【ハノイ=佐々木学】共産党一党支配下のベトナムで、政府を批判するビラをまいた容疑で20歳の女子大生が逮捕された。釈放を求める意見や署名が海外からも次々とインターネットに寄せられ、政府に不満を抱く人々の象徴的存在になっている。政府側は国営メディアを通じ「逮捕は正当」とする記事を発信し、反論に躍起だ。
「反国家宣伝」の容疑で逮捕されたのは、ホーチミン市食品産業大学3年のグエン・フォン・ウエンさん。国営メディアが伝えた逮捕容疑は、ウエンさんが10月、政府に批判的な団体の指示のもと、南シナ海の領有権問題を巡る中国への対応や土地収用などについて政府を批判するビラをつくり、ホーチミン市の高架道路からまいた、というもの。

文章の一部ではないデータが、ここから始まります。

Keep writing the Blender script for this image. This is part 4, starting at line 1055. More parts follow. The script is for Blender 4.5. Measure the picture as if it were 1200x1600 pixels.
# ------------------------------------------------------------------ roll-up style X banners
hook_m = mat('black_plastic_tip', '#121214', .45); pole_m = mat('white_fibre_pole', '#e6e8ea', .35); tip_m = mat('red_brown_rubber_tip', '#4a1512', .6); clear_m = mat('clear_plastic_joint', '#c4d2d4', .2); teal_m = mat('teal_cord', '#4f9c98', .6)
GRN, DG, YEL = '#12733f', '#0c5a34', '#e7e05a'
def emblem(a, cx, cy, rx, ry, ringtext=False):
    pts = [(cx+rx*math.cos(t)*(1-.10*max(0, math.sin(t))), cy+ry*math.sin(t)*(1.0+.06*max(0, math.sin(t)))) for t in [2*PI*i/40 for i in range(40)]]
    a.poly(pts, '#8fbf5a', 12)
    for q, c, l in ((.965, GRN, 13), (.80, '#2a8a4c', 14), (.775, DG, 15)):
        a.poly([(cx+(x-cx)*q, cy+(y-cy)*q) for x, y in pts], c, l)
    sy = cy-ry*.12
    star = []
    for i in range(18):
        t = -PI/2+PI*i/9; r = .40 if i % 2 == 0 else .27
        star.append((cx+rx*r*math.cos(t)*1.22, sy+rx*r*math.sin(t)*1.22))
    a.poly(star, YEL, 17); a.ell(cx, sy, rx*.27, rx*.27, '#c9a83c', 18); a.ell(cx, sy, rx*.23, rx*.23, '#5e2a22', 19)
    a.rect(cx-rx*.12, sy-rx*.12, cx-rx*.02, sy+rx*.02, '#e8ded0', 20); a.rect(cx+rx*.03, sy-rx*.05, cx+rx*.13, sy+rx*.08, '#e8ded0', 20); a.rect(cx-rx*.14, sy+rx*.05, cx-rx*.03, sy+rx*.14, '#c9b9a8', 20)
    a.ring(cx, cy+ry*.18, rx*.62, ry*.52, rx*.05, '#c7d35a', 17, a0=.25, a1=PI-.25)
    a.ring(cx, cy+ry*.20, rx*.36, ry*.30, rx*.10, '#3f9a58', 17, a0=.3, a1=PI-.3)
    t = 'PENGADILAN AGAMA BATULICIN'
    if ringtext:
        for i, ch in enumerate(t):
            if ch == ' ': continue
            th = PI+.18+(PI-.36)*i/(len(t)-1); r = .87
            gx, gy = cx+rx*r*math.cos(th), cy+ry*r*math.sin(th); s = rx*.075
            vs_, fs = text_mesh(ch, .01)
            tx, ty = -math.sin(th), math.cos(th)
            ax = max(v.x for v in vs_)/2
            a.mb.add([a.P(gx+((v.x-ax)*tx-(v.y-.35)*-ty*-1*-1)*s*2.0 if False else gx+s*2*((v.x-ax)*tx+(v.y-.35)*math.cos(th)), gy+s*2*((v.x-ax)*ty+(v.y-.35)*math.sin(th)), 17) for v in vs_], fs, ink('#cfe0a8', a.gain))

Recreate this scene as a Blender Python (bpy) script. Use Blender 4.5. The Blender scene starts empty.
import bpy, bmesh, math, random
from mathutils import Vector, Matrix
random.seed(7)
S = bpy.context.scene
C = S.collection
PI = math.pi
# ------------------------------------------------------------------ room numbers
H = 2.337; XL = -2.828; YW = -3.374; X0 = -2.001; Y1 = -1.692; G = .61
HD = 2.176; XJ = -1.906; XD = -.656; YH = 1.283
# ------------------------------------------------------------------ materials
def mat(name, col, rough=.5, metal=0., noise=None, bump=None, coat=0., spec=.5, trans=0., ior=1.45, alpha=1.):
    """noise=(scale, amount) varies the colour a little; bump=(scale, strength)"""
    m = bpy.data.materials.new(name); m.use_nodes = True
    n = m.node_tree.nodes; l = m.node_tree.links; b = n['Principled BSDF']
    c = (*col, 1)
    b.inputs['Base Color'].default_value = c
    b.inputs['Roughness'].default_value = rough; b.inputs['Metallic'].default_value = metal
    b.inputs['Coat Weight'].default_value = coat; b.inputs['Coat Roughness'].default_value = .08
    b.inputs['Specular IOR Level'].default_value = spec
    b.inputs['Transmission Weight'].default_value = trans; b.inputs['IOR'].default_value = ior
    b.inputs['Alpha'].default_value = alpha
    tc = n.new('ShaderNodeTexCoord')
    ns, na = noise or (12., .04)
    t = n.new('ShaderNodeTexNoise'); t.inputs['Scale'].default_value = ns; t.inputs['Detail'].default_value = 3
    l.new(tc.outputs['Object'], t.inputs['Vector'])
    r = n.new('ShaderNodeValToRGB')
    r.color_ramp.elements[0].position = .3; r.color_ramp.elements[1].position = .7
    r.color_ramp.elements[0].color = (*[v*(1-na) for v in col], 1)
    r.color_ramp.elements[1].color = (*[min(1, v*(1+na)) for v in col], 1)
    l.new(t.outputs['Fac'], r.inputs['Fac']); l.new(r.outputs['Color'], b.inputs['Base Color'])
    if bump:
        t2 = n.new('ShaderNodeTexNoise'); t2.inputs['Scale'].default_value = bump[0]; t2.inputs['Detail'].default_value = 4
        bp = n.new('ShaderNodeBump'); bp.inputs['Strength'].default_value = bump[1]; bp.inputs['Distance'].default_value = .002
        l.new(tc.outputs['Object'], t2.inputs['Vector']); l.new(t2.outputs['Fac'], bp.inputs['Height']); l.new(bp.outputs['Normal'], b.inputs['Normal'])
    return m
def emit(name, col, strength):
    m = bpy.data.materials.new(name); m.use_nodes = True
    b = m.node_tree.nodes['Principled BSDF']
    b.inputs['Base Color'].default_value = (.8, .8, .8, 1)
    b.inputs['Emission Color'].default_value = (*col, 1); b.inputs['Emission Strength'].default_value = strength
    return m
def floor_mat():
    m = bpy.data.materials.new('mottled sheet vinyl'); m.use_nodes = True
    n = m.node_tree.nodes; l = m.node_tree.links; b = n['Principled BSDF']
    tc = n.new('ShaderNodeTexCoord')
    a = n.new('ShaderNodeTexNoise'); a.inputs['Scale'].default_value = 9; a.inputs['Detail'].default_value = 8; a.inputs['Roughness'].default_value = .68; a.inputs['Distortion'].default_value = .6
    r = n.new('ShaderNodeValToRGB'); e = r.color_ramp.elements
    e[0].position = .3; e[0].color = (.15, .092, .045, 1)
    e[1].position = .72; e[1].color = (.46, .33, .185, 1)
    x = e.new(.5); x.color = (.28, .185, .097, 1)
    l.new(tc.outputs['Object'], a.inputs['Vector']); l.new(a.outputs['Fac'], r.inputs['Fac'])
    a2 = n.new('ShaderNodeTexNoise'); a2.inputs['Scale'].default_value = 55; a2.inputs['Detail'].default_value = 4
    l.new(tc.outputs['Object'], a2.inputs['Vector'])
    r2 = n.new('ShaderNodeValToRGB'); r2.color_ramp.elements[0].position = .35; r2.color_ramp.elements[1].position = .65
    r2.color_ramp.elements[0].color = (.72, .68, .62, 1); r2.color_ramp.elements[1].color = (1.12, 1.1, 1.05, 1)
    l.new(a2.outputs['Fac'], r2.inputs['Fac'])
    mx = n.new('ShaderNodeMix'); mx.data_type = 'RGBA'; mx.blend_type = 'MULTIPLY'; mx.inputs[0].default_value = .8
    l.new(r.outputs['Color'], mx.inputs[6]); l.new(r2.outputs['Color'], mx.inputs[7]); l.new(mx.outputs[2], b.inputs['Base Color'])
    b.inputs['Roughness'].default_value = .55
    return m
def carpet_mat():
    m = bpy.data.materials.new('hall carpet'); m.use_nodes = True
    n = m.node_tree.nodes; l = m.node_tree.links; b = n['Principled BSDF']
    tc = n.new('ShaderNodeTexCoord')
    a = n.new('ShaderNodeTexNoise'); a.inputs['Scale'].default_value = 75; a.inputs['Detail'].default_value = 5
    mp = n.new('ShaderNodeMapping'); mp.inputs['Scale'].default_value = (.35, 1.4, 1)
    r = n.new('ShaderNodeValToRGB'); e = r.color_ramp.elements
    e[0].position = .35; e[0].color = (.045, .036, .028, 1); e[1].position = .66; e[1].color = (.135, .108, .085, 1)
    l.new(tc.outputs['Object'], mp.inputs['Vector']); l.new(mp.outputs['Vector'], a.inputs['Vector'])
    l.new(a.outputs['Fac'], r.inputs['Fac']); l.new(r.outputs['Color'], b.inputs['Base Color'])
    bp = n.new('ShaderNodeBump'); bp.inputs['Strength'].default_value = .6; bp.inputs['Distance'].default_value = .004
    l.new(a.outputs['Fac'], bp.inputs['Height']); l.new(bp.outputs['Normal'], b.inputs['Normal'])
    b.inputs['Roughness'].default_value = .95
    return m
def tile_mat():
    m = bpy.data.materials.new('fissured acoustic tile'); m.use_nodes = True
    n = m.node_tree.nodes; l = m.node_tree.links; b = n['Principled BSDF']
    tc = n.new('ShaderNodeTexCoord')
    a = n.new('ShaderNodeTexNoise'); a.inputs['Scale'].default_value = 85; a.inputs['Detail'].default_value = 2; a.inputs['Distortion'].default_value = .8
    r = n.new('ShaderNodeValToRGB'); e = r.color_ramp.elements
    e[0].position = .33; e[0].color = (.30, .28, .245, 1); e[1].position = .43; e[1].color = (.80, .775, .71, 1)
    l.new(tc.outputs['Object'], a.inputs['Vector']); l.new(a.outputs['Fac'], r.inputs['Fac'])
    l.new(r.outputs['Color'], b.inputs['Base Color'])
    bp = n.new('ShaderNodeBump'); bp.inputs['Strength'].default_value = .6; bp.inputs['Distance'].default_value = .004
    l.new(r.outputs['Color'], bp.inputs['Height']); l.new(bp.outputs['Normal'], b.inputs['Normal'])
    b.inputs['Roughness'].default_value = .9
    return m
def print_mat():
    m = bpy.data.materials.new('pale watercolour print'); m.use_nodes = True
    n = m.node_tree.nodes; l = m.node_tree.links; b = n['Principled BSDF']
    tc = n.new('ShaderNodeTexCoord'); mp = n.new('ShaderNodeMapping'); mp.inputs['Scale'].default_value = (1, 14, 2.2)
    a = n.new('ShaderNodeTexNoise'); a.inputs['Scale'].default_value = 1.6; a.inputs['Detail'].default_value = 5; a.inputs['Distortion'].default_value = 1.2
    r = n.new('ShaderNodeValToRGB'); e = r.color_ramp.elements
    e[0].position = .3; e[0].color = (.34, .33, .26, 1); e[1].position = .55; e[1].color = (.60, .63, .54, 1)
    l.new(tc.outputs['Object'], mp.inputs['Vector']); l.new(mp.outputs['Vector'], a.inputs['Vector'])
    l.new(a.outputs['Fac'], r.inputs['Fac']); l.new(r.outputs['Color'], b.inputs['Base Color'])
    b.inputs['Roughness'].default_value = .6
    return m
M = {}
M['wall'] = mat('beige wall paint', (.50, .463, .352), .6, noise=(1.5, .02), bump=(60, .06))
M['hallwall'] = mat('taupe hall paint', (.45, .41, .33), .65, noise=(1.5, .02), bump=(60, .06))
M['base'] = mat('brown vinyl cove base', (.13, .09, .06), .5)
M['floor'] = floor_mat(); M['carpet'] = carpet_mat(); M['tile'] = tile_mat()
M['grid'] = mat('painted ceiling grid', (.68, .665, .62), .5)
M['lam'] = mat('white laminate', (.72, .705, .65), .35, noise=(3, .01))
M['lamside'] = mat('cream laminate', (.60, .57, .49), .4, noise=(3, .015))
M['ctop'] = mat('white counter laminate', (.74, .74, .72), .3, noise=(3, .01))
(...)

10月、地元の警察当局が逮捕状をとって身柄を拘束すると「かわいそう」「慈善活動にも熱心だった」「早く帰ってきて」などの声がネットなどで噴出した。若い女性が反国家宣伝の容疑で逮捕されるのは極めて異例だ。父親が「なぜ逮捕されたのかわからない」と心配している様子などが報じられると、釈放を求める109人の同大学生の署名や国家主席あての文書などが、次々とインターネットのサイトに集まった。